# start of DATASET EXTRACT

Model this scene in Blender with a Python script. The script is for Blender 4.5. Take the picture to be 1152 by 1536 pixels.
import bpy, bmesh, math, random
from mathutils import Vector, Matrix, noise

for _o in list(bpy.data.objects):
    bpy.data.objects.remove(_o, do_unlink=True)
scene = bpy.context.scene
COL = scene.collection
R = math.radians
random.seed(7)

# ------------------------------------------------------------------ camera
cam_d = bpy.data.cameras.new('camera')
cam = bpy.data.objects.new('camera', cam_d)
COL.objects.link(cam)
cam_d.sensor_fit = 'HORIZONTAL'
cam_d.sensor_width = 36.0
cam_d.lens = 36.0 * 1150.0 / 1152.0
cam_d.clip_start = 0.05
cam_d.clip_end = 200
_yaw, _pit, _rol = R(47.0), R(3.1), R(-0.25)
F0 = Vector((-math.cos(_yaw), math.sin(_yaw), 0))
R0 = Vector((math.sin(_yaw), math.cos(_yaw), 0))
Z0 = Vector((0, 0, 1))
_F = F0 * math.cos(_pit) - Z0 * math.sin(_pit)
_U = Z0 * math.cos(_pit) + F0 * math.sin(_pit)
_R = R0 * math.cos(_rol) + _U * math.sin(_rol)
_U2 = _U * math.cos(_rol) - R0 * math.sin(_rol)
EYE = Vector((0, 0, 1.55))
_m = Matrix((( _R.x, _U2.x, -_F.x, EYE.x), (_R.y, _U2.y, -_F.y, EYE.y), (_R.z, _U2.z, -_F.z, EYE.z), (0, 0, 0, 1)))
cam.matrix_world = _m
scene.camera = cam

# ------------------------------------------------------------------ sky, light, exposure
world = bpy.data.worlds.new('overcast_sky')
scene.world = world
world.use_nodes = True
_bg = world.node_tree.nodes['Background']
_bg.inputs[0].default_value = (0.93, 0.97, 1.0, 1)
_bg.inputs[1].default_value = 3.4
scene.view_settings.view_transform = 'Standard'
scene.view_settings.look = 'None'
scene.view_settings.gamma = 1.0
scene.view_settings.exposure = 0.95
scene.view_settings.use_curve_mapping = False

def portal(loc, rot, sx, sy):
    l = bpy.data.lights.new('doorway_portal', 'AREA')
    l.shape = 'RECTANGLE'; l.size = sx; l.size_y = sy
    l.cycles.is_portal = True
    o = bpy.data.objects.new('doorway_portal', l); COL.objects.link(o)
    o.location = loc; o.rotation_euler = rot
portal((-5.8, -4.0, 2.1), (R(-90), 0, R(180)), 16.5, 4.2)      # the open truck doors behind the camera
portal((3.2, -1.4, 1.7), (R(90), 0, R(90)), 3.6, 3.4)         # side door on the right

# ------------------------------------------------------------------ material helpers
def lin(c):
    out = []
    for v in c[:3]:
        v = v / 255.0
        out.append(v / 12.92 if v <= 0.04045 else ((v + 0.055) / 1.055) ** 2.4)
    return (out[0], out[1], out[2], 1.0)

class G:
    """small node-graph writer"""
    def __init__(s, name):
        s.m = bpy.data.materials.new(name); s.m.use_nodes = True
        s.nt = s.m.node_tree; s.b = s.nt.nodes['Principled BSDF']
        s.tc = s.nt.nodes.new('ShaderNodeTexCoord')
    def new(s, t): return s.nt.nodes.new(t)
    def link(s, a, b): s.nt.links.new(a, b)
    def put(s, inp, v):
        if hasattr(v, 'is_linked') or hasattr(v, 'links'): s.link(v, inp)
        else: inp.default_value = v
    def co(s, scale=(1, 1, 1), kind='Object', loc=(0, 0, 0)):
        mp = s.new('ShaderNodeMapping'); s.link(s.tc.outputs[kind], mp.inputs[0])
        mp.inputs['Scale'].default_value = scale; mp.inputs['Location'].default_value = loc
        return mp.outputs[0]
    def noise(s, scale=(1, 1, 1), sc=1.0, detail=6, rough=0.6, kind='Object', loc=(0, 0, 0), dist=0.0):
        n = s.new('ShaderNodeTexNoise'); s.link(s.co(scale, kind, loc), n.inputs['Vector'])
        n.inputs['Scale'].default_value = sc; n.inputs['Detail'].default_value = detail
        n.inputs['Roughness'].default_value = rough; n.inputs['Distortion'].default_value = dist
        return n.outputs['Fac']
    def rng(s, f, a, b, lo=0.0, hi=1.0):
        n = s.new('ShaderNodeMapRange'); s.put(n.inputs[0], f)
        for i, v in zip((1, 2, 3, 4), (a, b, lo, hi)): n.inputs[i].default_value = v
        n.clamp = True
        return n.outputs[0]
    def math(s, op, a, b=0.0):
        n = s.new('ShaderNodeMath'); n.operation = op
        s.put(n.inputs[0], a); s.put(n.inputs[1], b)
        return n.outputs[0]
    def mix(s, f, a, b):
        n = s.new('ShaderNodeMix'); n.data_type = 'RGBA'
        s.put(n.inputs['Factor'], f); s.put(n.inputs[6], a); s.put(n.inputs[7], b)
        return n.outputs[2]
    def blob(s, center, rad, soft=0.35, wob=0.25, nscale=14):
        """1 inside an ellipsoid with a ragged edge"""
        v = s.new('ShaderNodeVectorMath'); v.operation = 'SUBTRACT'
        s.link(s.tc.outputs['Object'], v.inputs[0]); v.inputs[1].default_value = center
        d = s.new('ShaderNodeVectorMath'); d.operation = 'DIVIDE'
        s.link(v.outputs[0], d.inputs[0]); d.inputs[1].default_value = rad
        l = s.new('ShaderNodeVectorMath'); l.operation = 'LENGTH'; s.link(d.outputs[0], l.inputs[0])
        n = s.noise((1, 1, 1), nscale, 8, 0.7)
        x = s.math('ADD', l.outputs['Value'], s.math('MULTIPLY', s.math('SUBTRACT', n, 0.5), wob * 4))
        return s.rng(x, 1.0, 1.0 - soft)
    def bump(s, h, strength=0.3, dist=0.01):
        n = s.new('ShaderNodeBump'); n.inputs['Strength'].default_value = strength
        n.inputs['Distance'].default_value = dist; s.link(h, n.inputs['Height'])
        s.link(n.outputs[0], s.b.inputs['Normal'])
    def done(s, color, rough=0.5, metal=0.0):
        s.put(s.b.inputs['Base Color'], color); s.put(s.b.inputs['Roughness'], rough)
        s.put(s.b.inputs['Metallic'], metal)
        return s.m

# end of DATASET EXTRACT

# [TASK TO CARRY OUT]
Copy out each line exactly.

# [EXERCISE ANSWER]
Model this scene in Blender with a Python script. The script is for Blender 4.5. Take the picture to be 1152 by 1536 pixels.
import bpy, bmesh, math, random
from mathutils import Vector, Matrix, noise

for _o in list(bpy.data.objects):
    bpy.data.objects.remove(_o, do_unlink=True)
scene = bpy.context.scene
COL = scene.collection
R = math.radians
random.seed(7)

# ------------------------------------------------------------------ camera
cam_d = bpy.data.cameras.new('camera')
cam = bpy.data.objects.new('camera', cam_d)
COL.objects.link(cam)
cam_d.sensor_fit = 'HORIZONTAL'
cam_d.sensor_width = 36.0
cam_d.lens = 36.0 * 1150.0 / 1152.0
cam_d.clip_start = 0.05
cam_d.clip_end = 200
_yaw, _pit, _rol = R(47.0), R(3.1), R(-0.25)
F0 = Vector((-math.cos(_yaw), math.sin(_yaw), 0))
R0 = Vector((math.sin(_yaw), math.cos(_yaw), 0))
Z0 = Vector((0, 0, 1))
_F = F0 * math.cos(_pit) - Z0 * math.sin(_pit)
_U = Z0 * math.cos(_pit) + F0 * math.sin(_pit)
_R = R0 * math.cos(_rol) + _U * math.sin(_rol)
_U2 = _U * math.cos(_rol) - R0 * math.sin(_rol)
EYE = Vector((0, 0, 1.55))
_m = Matrix((( _R.x, _U2.x, -_F.x, EYE.x), (_R.y, _U2.y, -_F.y, EYE.y), (_R.z, _U2.z, -_F.z, EYE.z), (0, 0, 0, 1)))
cam.matrix_world = _m
scene.camera = cam

# ------------------------------------------------------------------ sky, light, exposure
world = bpy.data.worlds.new('overcast_sky')
scene.world = world
world.use_nodes = True
_bg = world.node_tree.nodes['Background']
_bg.inputs[0].default_value = (0.93, 0.97, 1.0, 1)
_bg.inputs[1].default_value = 3.4
scene.view_settings.view_transform = 'Standard'
scene.view_settings.look = 'None'
scene.view_settings.gamma = 1.0
scene.view_settings.exposure = 0.95
scene.view_settings.use_curve_mapping = False

def portal(loc, rot, sx, sy):
    l = bpy.data.lights.new('doorway_portal', 'AREA')
    l.shape = 'RECTANGLE'; l.size = sx; l.size_y = sy
    l.cycles.is_portal = True
    o = bpy.data.objects.new('doorway_portal', l); COL.objects.link(o)
    o.location = loc; o.rotation_euler = rot
portal((-5.8, -4.0, 2.1), (R(-90), 0, R(180)), 16.5, 4.2)      # the open truck doors behind the camera
portal((3.2, -1.4, 1.7), (R(90), 0, R(90)), 3.6, 3.4)         # side door on the right

# ------------------------------------------------------------------ material helpers
def lin(c):
    out = []
    for v in c[:3]:
        v = v / 255.0
        out.append(v / 12.92 if v <= 0.04045 else ((v + 0.055) / 1.055) ** 2.4)
    return (out[0], out[1], out[2], 1.0)

class G:
    """small node-graph writer"""
    def __init__(s, name):
        s.m = bpy.data.materials.new(name); s.m.use_nodes = True
        s.nt = s.m.node_tree; s.b = s.nt.nodes['Principled BSDF']
        s.tc = s.nt.nodes.new('ShaderNodeTexCoord')
    def new(s, t): return s.nt.nodes.new(t)
    def link(s, a, b): s.nt.links.new(a, b)
    def put(s, inp, v):
        if hasattr(v, 'is_linked') or hasattr(v, 'links'): s.link(v, inp)
        else: inp.default_value = v
    def co(s, scale=(1, 1, 1), kind='Object', loc=(0, 0, 0)):
        mp = s.new('ShaderNodeMapping'); s.link(s.tc.outputs[kind], mp.inputs[0])
        mp.inputs['Scale'].default_value = scale; mp.inputs['Location'].default_value = loc
        return mp.outputs[0]
    def noise(s, scale=(1, 1, 1), sc=1.0, detail=6, rough=0.6, kind='Object', loc=(0, 0, 0), dist=0.0):
        n = s.new('ShaderNodeTexNoise'); s.link(s.co(scale, kind, loc), n.inputs['Vector'])
        n.inputs['Scale'].default_value = sc; n.inputs['Detail'].default_value = detail
        n.inputs['Roughness'].default_value = rough; n.inputs['Distortion'].default_value = dist
        return n.outputs['Fac']
    def rng(s, f, a, b, lo=0.0, hi=1.0):
        n = s.new('ShaderNodeMapRange'); s.put(n.inputs[0], f)
        for i, v in zip((1, 2, 3, 4), (a, b, lo, hi)): n.inputs[i].default_value = v
        n.clamp = True
        return n.outputs[0]
    def math(s, op, a, b=0.0):
        n = s.new('ShaderNodeMath'); n.operation = op
        s.put(n.inputs[0], a); s.put(n.inputs[1], b)
        return n.outputs[0]
    def mix(s, f, a, b):
        n = s.new('ShaderNodeMix'); n.data_type = 'RGBA'
        s.put(n.inputs['Factor'], f); s.put(n.inputs[6], a); s.put(n.inputs[7], b)
        return n.outputs[2]
    def blob(s, center, rad, soft=0.35, wob=0.25, nscale=14):
        """1 inside an ellipsoid with a ragged edge"""
        v = s.new('ShaderNodeVectorMath'); v.operation = 'SUBTRACT'
        s.link(s.tc.outputs['Object'], v.inputs[0]); v.inputs[1].default_value = center
        d = s.new('ShaderNodeVectorMath'); d.operation = 'DIVIDE'
        s.link(v.outputs[0], d.inputs[0]); d.inputs[1].default_value = rad
        l = s.new('ShaderNodeVectorMath'); l.operation = 'LENGTH'; s.link(d.outputs[0], l.inputs[0])
        n = s.noise((1, 1, 1), nscale, 8, 0.7)
        x = s.math('ADD', l.outputs['Value'], s.math('MULTIPLY', s.math('SUBTRACT', n, 0.5), wob * 4))
        return s.rng(x, 1.0, 1.0 - soft)
    def bump(s, h, strength=0.3, dist=0.01):
        n = s.new('ShaderNodeBump'); n.inputs['Strength'].default_value = strength
        n.inputs['Distance'].default_value = dist; s.link(h, n.inputs['Height'])
        s.link(n.outputs[0], s.b.inputs['Normal'])
    def done(s, color, rough=0.5, metal=0.0):
        s.put(s.b.inputs['Base Color'], color); s.put(s.b.inputs['Roughness'], rough)
        s.put(s.b.inputs['Metallic'], metal)
        return s.m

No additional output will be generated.